Dede
AI native app for helping young peeps navigating the chaotic traffics of Vietnam

ROLE
UX Designer
TIMELINE
September 2025
TEAM
Product Owner
3 UI Designers
1 UX Designer
1 Visual Artist
SKILL
Design Research
User Interview
Wireframing
Overview
In September 2026, I had privilege to join one of the most famous competition in Product Design field of Vietnam: Lollypop Designathon. Designathon is a unique event where teams match against each other in a 24hr race to research and deliver their solution matched with the given subject of the game.

Problem Space
The daily traffics in big cities are often chaotic and unpredictable at times. There is virtually no product that can help people to know if they accidentally violate traffic regulations on the road. And for sure none wants to read those long boring news about updated traffic rules either.
This is also becoming a heavy burden on the government too. The government imposed stricter laws, hoping them will curb the traffic violation cases, but in turns created reinforcement loop for both of the parties.

Tackling the Problem
This problem provided a huge opportunity to learn more about the huge gap between Vietnam’s traffic regulations and its actual application to real life. And that’s what we wanted to solve for.

User Research
I and my team conducted survey and interviewed various high-school and colleague students to listen to their frustrations when participating in traffics. And these are the key insights my team and I synthesized:
The issue is clear: nobody actually bother to learn new and updated traffic regulations when the government’s message is uninteresting, failed to grab attention.

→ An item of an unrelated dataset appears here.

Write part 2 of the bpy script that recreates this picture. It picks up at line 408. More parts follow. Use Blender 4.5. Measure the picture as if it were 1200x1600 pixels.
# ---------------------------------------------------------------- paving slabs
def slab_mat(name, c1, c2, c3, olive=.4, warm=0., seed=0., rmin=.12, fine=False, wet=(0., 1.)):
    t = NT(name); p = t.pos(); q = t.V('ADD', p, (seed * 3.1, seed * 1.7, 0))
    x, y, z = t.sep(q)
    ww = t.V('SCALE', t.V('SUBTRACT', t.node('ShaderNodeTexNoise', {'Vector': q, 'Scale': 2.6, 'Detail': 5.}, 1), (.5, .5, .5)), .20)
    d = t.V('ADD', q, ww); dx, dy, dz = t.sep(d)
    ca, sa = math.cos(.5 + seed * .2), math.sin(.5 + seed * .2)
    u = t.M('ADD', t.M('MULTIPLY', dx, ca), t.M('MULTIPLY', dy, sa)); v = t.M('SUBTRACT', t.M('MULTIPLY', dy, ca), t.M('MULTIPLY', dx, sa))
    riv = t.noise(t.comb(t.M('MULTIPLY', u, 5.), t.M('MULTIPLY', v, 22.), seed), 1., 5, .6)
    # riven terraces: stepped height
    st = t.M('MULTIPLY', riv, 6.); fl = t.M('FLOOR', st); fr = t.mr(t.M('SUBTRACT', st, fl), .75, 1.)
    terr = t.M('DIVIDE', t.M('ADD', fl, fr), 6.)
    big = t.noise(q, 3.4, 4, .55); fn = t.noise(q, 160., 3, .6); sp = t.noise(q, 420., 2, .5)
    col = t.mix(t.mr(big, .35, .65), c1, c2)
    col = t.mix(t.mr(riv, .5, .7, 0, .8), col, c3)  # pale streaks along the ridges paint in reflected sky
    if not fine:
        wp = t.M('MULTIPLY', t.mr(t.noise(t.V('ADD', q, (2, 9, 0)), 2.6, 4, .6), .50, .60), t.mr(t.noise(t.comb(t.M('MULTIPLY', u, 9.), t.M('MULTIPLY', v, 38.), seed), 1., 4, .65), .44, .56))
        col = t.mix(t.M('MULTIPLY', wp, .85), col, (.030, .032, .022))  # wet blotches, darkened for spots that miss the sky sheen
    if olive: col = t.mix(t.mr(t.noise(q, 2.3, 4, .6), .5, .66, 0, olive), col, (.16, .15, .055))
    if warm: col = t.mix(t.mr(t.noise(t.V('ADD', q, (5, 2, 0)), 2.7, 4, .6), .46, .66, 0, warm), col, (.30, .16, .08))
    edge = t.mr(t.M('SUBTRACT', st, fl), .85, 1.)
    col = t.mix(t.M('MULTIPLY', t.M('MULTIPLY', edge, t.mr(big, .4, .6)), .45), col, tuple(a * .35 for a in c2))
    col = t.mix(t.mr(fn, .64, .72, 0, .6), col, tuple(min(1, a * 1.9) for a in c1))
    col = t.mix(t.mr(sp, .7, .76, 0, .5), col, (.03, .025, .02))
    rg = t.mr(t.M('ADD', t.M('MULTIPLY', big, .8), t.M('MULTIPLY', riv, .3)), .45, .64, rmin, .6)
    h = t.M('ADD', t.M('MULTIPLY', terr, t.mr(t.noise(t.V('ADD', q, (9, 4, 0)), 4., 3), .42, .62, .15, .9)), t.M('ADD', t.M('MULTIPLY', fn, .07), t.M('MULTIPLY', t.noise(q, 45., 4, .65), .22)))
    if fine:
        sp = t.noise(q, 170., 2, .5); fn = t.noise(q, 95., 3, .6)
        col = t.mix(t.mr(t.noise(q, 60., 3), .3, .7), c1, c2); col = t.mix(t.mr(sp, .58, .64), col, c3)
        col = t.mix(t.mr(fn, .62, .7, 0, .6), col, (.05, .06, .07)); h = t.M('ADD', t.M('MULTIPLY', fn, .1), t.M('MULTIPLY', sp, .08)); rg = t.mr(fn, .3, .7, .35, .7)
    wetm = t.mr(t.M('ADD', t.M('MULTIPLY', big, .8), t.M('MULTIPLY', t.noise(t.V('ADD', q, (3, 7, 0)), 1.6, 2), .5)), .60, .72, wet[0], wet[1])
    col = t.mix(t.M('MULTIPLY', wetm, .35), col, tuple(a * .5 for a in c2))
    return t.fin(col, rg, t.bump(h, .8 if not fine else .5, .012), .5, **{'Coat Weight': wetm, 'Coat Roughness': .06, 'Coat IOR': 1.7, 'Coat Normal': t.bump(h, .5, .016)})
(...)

Turn insights into opportunities
Guided by user research and online survey, we turned these three key pain points: outdated knowledge, uninteresting method when teaching updated regulations and only know new laws through words of mouth— into corresponding opportunity goals for our designs.

Feature Ownership
To achieve our team’s goal of creating comprehensible and engaging platform for teaching and spreading traffic regulations awareness, we divided tasks for our focused features set. I took ownership and co-led the design research process of our app’s features, prioritized informative and simplicity to help users deal with complex traffic laws.
Focusing on a focal goal
My UXR found that when participants join the road, they quickly found difficulty so due to obscured and complex existing traffic system which very hard to notice of within a short time, this leads to accidental traffic violations. My approach was to how I can design features that non-invasive and recognisable about the problems and they must also be engaging and humorous for generation Z whom is our target audience.

Ideation
After we sketched our preliminary lo-fis, we headed to create mid-fidelity wireframes to explore our options, build our vision of Dede.
Tracking Iteration
Since tracking and reporting mistakes when driving or riding on the road is our most prominent feature, we dived in it first to quickly explore potential key functions which could be highlighted. These included a tracking map for the user’s road journey, detailed reports based on the severity of the mistakes were made, as well as some short light-hearted punish sentence.
While the initial screen conveyed most information, we ultimately decided to hide the detailed report and replace it with quick overview of numbers of mistakes. The reason is:

Home and Challenge iteration
We created low-fis prototypes for home and challenge screen next to help us refine how much information to show upfront. After a lengthy discussion, we ultimately keep them as they are and only added minor UI since we didn’t have enough time to explore more screen options when the deadline hour is catching us.

Design Solution
Before heading out, the users only have to wear a specialized motorcycle helmet that’s equipped a small camera. The camera is configured to automatically record and send data with wi-fi signals to Dede mobile app. When the user finished their journey and their phone is connected to Internet, Dede push those data to AI so the AI can analyze the user’s journey and produce the analysis after an amount of time.

For the alarm part, the app will use phone’s readilly available GPS sensors. The app will have the offline data of the current road the user riding on, send vibrating signals to notify the user if they accidentally violated the traffic regulations like stepped over the white line before the traffic lights or exceeded the speed limit within a threshold.

Final Design
With the wireframes and low-fidelity mockups established, we transitioned to next phase to create high-fidelity mocks.
Analyze and deduce the problems
Intelligently point out where you did wrong on the road and how to prevent them

Traffic news curated only for you
Selection news personalized for you to read and take note

Daily challenge
Gamify your journey and gets rewarded for your effort
Outcome
We had the once-in-a-lifetime opportunity to share the work we done with other designers in Ho Chi Minh City. Sadly we didn’t gain any honorary reward at all but the senior designers gave us a lot of valuable feedbacks. I had the chance to demonstrate our work on the stage with hundreds of people watching our work unfold.

What I learned
Think in system
It's not just about design a feature, you have to learn how it can fit into a system, and how it matches with user's mental model.
There is no such thing as enough research
Design research is always iterative process, and there is no answer to the question of enough, other than the point at which you feel sufficiently informed and inspired.